[Start Input rows]

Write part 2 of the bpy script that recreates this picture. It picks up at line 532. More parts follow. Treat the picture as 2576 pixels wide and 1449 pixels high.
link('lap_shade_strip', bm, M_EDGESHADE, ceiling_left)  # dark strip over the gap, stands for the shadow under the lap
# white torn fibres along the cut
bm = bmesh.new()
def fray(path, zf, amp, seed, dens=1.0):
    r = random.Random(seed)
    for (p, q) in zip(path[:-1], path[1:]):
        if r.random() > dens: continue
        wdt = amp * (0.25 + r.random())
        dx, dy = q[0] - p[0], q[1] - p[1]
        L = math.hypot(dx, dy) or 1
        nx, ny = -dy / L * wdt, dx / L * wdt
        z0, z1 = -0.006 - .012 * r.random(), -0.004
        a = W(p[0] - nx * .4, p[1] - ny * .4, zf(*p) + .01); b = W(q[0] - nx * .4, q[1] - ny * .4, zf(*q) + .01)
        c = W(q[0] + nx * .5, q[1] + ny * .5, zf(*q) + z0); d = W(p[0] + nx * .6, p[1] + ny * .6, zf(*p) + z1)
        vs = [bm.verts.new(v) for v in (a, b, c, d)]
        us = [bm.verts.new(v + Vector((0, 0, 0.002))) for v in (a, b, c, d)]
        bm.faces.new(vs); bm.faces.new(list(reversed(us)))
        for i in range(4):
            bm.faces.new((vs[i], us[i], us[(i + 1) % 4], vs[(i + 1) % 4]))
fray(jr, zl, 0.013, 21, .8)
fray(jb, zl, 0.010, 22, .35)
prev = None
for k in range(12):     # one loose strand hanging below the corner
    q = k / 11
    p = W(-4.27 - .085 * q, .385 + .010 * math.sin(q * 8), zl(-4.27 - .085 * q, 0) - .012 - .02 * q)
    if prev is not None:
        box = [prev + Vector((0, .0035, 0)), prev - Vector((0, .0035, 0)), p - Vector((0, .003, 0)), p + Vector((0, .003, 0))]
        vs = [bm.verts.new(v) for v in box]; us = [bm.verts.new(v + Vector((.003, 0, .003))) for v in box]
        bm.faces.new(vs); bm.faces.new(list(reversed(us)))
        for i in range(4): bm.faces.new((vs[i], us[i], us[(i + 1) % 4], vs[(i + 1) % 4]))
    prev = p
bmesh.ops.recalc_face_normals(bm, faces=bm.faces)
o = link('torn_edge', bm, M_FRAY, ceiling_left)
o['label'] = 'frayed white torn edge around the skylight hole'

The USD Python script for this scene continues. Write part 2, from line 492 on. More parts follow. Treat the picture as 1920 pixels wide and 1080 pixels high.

[End Input rows]

:: Task objective ::
Your task is to repeat every entry exactly.

:: Complete output ::
Write part 2 of the bpy script that recreates this picture. It picks up at line 532. More parts follow. Treat the picture as 2576 pixels wide and 1449 pixels high.
link('lap_shade_strip', bm, M_EDGESHADE, ceiling_left)  # dark strip over the gap, stands for the shadow under the lap
# white torn fibres along the cut
bm = bmesh.new()
def fray(path, zf, amp, seed, dens=1.0):
    r = random.Random(seed)
    for (p, q) in zip(path[:-1], path[1:]):
        if r.random() > dens: continue
        wdt = amp * (0.25 + r.random())
        dx, dy = q[0] - p[0], q[1] - p[1]
        L = math.hypot(dx, dy) or 1
        nx, ny = -dy / L * wdt, dx / L * wdt
        z0, z1 = -0.006 - .012 * r.random(), -0.004
        a = W(p[0] - nx * .4, p[1] - ny * .4, zf(*p) + .01); b = W(q[0] - nx * .4, q[1] - ny * .4, zf(*q) + .01)
        c = W(q[0] + nx * .5, q[1] + ny * .5, zf(*q) + z0); d = W(p[0] + nx * .6, p[1] + ny * .6, zf(*p) + z1)
        vs = [bm.verts.new(v) for v in (a, b, c, d)]
        us = [bm.verts.new(v + Vector((0, 0, 0.002))) for v in (a, b, c, d)]
        bm.faces.new(vs); bm.faces.new(list(reversed(us)))
        for i in range(4):
            bm.faces.new((vs[i], us[i], us[(i + 1) % 4], vs[(i + 1) % 4]))
fray(jr, zl, 0.013, 21, .8)
fray(jb, zl, 0.010, 22, .35)
prev = None
for k in range(12):     # one loose strand hanging below the corner
    q = k / 11
    p = W(-4.27 - .085 * q, .385 + .010 * math.sin(q * 8), zl(-4.27 - .085 * q, 0) - .012 - .02 * q)
    if prev is not None:
        box = [prev + Vector((0, .0035, 0)), prev - Vector((0, .0035, 0)), p - Vector((0, .003, 0)), p + Vector((0, .003, 0))]
        vs = [bm.verts.new(v) for v in box]; us = [bm.verts.new(v + Vector((.003, 0, .003))) for v in box]
        bm.faces.new(vs); bm.faces.new(list(reversed(us)))
        for i in range(4): bm.faces.new((vs[i], us[i], us[(i + 1) % 4], vs[(i + 1) % 4]))
    prev = p
bmesh.ops.recalc_face_normals(bm, faces=bm.faces)
o = link('torn_edge', bm, M_FRAY, ceiling_left)
o['label'] = 'frayed white torn edge around the skylight hole'

The USD Python script for this scene continues. Write part 2, from line 492 on. More parts follow. Treat the picture as 1920 pixels wide and 1080 pixels high.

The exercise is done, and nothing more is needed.